In the end, I was disappointed in _The Jew of New York_ because I'd hoped for a book first about people and feelings rather than about ideas. The author's aim (my informed guess here) is to show how the majority can simultaneously fetishize minorities and hold them in contempt, certainly a notion with relevance to 1999. But I wish he could have told me about that with more emotion; instead, we get a range of exceedingly eccentric characters, whose hearts we don't really get into.
Anyway, I don't regret my purchase, but if I weren't a Katchor fan, I might.
8 of 18 people found the following review helpful.

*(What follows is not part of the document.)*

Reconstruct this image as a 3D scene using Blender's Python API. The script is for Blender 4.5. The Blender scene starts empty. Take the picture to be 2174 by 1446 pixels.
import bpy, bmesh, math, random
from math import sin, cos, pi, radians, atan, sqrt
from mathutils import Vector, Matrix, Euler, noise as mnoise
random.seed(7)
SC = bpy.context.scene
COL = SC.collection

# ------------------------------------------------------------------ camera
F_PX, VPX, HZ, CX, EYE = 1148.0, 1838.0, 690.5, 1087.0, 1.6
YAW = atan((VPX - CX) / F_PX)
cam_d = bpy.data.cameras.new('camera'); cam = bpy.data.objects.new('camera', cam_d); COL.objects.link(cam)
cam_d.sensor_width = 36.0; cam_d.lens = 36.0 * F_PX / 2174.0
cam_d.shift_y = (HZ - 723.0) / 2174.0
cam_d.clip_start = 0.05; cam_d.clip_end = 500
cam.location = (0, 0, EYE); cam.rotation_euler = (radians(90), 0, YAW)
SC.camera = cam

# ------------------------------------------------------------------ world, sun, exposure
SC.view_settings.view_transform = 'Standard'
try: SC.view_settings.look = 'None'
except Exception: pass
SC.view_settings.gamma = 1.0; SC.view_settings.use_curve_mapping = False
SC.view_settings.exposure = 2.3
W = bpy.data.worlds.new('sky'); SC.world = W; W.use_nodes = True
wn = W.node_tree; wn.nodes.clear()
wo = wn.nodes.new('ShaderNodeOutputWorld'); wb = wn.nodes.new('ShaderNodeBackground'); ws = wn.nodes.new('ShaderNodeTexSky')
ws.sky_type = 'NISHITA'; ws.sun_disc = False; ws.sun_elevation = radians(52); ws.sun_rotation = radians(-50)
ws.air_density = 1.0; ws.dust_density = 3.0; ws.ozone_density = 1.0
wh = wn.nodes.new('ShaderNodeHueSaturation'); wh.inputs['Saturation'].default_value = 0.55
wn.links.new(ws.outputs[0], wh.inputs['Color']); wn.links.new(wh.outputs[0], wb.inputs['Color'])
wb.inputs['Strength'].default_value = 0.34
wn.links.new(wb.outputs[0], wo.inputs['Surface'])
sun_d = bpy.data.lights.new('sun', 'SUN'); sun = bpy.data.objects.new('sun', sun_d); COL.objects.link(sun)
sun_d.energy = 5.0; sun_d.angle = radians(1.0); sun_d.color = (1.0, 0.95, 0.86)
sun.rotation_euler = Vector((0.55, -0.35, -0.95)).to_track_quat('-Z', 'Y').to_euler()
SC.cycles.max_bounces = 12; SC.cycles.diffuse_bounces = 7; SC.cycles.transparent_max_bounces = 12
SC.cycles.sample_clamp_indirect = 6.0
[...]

Waiter! A bowl of turtle soup...
By A Customer
This book is terrible. First the story. It weaves several different story lines together. A production of a play 'The Jew of New York' by a questionable director (guess what happens to him in the end), a plan to carbonate Lake Erie, and a guy reading 'Lost Tribe' pamphlets in a rubber suit. There's a button importer and an Indian who speaks Yiddish. Sounds inventive. Sounds squirrelly enough for a graphic novel. But the author, caught up in his own casting brillance, forgets to make the characters say and do inventive and brilliant things. Instead they plod. In the beginning you do find yourself wondering if the plots are historical, but by the end you're just screaming to have the book done with. The art? Every character looks like they were morphed out of one base character. It's impossible to tell them apart. Also you should have a good magnifying glass because the panels are too small. It would have been nice if the publisher would have included one. There is also this repetitive center panel that appears every six or seven pages. It distracts and is annoying. The author should have known this. I think the actor Maynard Daizy (a character in the novel) sums it up the best as he discusses the up and coming play with the scenic director Samson Gergel..."The dialogue itself is devoid of humor. Waiter! A bowl of turtle soup..." I couldn't have said it better myself.